Your end-point assessment checklist:

  • Review the assessment plan to re-familiarise yourself with the assessment methods so you know what to expect
  • Use all practice materials shared with you to understand the different assessment methods
  • Make sure any work required has been completed and submitted
  • Speak with other apprentices or past apprentices to get tips for your assessment

You’ll need to find out:

  • The date and time of your end-point assessment
  • Where your end-point assessment is and how you will get there
  • Any equipment you will need, such as pens or a calculator
  • Any technology you will need to use for your assessment (make sure you practice with any technology that you’re unfamiliar with)
  • When and how you will find out your results

Results, feedback and celebrations!

Your end-point assessment organisation will let you know your results and request your certificate if you’re successful in passing your apprenticeship.

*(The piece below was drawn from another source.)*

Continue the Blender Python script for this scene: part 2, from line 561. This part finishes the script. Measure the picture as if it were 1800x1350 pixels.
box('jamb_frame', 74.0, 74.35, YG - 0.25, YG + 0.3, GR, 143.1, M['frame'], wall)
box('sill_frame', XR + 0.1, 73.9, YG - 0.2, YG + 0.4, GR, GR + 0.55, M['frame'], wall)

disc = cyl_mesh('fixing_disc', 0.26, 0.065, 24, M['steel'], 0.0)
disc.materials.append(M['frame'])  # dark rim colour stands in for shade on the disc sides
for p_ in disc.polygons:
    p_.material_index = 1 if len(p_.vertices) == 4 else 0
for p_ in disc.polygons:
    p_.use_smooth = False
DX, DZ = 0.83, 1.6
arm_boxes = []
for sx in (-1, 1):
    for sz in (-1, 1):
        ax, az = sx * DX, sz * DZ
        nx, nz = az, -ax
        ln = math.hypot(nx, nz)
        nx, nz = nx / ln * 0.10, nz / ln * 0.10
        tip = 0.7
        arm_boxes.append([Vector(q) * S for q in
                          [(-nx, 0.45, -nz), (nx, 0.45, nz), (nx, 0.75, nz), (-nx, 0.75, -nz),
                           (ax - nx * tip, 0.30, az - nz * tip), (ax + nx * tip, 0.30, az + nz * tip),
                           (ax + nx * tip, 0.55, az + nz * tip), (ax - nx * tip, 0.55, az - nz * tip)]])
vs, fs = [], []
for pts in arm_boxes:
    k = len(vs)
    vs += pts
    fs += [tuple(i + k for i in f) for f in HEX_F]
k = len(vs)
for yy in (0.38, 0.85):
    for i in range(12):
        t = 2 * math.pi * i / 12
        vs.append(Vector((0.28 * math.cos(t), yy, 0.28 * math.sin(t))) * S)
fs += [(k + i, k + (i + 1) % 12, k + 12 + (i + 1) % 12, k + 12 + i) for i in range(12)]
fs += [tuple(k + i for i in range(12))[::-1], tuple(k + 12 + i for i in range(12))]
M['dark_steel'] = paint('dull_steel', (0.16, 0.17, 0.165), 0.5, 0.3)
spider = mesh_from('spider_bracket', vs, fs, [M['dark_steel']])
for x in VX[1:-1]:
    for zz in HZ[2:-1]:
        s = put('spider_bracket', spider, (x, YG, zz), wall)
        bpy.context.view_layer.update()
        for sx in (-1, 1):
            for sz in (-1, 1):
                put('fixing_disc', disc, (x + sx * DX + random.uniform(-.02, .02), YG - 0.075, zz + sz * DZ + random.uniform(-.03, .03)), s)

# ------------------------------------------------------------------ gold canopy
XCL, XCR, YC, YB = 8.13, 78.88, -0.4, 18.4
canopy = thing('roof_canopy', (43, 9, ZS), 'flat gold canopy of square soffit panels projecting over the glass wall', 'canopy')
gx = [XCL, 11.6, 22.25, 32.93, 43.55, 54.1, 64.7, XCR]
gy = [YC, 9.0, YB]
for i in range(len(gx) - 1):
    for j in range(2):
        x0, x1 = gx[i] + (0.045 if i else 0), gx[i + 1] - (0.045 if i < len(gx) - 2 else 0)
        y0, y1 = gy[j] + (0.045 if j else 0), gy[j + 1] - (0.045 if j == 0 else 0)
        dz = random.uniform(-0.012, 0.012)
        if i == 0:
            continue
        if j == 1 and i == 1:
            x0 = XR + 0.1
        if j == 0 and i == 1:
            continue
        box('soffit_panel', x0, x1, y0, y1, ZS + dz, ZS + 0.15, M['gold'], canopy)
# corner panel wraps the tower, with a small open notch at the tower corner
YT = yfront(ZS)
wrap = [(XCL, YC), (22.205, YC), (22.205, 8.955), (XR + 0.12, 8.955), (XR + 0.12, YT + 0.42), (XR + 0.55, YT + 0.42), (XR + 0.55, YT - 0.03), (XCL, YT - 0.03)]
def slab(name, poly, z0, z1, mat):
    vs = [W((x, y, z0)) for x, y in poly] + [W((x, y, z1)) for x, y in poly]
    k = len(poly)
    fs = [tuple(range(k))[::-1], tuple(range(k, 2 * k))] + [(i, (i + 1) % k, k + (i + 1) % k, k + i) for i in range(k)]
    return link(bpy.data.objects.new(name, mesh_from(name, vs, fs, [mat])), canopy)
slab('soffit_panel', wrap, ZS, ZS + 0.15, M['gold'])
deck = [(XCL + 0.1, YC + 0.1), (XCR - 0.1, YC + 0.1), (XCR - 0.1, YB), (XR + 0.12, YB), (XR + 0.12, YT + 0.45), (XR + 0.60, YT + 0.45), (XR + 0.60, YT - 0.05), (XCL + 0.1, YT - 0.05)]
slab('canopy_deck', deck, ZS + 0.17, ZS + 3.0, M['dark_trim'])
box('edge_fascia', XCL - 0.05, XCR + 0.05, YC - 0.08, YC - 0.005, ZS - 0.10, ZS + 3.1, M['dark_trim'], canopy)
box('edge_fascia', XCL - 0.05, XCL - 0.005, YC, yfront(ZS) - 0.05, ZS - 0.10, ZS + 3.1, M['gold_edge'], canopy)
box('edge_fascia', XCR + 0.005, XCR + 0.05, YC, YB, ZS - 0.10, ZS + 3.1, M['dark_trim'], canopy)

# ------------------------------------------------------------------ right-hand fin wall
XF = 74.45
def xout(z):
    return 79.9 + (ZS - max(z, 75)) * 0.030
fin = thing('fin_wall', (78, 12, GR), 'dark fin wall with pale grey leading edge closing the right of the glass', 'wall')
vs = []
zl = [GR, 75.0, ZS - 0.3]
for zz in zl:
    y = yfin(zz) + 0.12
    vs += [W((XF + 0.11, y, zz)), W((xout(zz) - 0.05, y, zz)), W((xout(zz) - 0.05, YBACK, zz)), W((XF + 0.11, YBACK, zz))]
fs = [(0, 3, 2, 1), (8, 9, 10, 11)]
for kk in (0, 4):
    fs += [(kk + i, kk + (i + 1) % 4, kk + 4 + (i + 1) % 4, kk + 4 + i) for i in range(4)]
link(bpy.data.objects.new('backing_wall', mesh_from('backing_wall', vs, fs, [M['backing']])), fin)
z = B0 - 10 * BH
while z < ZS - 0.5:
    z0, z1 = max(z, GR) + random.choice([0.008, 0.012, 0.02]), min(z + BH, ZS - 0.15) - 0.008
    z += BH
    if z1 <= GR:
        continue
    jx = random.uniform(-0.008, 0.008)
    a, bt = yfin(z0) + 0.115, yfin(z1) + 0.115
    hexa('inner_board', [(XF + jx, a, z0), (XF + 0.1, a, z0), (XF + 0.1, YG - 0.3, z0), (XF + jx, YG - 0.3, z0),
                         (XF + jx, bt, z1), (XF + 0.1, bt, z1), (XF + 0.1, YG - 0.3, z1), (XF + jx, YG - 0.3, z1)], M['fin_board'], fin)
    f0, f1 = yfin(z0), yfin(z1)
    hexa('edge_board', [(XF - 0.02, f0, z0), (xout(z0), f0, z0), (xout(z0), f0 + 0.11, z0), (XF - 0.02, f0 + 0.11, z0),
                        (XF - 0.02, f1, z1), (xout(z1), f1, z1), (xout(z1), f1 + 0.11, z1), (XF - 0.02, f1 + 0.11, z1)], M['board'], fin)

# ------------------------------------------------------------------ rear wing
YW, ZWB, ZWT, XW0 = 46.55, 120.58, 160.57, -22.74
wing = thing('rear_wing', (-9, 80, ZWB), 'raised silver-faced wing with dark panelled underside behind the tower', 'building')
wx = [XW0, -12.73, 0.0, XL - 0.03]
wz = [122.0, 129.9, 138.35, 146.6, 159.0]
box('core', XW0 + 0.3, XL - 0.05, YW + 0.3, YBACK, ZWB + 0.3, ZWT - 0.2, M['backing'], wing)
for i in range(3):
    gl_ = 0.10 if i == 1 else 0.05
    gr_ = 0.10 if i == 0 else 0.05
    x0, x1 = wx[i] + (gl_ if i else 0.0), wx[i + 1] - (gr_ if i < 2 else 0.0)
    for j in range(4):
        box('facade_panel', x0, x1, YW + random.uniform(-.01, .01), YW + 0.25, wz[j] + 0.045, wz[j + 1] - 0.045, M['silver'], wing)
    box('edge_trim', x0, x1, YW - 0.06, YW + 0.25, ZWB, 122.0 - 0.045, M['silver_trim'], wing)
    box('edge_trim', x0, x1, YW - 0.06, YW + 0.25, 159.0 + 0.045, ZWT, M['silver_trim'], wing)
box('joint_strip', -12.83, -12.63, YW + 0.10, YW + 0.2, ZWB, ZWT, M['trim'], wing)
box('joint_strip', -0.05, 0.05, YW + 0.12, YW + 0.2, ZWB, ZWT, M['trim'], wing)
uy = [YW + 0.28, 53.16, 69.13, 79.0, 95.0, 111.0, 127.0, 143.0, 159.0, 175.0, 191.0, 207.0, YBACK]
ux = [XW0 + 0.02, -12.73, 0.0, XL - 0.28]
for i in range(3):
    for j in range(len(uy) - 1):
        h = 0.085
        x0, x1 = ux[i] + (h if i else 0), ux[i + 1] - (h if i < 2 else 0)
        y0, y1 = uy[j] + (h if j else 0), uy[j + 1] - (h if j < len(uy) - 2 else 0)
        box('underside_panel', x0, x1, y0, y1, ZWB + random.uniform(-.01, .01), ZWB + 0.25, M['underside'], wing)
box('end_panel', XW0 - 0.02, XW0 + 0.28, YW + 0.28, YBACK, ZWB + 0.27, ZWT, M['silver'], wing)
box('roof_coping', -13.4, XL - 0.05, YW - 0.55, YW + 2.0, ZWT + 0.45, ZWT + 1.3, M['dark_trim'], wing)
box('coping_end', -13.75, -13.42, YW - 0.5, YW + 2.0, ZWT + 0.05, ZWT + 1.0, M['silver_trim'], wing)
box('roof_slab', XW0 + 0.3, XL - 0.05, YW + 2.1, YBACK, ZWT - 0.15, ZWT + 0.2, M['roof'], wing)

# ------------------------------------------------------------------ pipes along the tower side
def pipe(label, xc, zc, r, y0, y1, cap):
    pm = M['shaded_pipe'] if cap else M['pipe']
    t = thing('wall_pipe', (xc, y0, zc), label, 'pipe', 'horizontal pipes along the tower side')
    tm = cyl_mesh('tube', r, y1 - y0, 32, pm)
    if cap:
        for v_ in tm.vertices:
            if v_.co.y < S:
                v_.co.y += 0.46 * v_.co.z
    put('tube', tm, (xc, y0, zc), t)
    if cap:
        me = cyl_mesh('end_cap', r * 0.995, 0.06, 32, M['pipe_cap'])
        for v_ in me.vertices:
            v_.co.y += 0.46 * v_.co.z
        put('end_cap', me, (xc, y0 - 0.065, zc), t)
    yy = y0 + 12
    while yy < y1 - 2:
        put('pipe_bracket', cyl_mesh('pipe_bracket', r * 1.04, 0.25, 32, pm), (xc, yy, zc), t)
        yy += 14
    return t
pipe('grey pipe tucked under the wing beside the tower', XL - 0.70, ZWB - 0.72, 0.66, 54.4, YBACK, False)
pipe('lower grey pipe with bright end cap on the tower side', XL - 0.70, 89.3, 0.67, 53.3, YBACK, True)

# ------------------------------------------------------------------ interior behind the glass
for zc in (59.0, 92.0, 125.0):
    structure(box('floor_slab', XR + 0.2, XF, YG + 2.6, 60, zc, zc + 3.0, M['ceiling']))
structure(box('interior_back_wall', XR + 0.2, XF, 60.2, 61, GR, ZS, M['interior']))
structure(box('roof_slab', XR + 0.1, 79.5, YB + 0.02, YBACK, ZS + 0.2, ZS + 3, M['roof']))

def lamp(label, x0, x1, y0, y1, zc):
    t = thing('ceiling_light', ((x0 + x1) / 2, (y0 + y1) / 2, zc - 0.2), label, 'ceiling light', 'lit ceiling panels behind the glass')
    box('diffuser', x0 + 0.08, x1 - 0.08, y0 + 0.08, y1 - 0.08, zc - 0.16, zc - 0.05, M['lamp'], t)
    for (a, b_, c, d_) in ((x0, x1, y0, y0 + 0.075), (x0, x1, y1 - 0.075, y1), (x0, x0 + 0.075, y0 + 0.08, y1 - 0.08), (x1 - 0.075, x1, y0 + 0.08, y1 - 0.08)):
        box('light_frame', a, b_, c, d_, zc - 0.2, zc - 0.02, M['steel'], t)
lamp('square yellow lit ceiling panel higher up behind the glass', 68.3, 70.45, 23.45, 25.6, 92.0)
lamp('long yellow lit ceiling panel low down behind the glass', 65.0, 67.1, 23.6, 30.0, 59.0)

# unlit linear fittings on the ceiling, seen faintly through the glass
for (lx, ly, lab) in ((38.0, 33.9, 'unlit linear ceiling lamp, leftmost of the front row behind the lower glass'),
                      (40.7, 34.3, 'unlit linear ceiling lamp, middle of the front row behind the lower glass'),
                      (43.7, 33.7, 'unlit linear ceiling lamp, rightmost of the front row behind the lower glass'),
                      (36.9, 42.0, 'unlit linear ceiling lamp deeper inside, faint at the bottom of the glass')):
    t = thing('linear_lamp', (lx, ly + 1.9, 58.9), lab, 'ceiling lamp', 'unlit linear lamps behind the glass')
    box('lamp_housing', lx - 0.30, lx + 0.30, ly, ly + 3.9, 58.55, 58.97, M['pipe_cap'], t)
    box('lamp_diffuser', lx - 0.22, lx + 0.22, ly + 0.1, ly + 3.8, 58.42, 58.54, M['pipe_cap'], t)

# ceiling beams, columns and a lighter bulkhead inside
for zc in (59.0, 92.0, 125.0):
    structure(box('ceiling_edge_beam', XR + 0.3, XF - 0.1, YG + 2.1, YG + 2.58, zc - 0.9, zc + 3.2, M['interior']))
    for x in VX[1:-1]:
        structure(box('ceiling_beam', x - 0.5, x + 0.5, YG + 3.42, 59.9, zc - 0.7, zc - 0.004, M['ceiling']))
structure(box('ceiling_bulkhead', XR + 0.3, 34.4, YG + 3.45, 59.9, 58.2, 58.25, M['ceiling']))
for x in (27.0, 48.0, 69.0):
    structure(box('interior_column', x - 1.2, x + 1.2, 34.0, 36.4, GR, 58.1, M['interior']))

If for any reason you fail your end-point assessment, don’t worry. You can resit or retake your end-point assessment.

Resit: A resit is having another go at one or more components of your assessment without re-training.

Retake: A retake involves completing further training before you try again.

It is worth noting that you can’t do a resit or retake to improve a passing grade.

Time to celebrate!

Finishing your big test and passing your apprenticeship is a big deal. You should be proud of your hard work and celebrate this achievement!

In some cases, you might even get an extra qualification or professional recognition.

Either way, sharing your experience could inspire others to complete an apprenticeship and help others in a similar position undergoing end-point assessments.

Life after your apprenticeship

Your employer and training provider will be on hand to discuss what you want to do next and how they can support this transition.

Whether you’re looking to complete another apprenticeship at a higher level to further your skills or simply want to get stuck into an entry-level position, you have all the skills you need to take on those next steps in your career.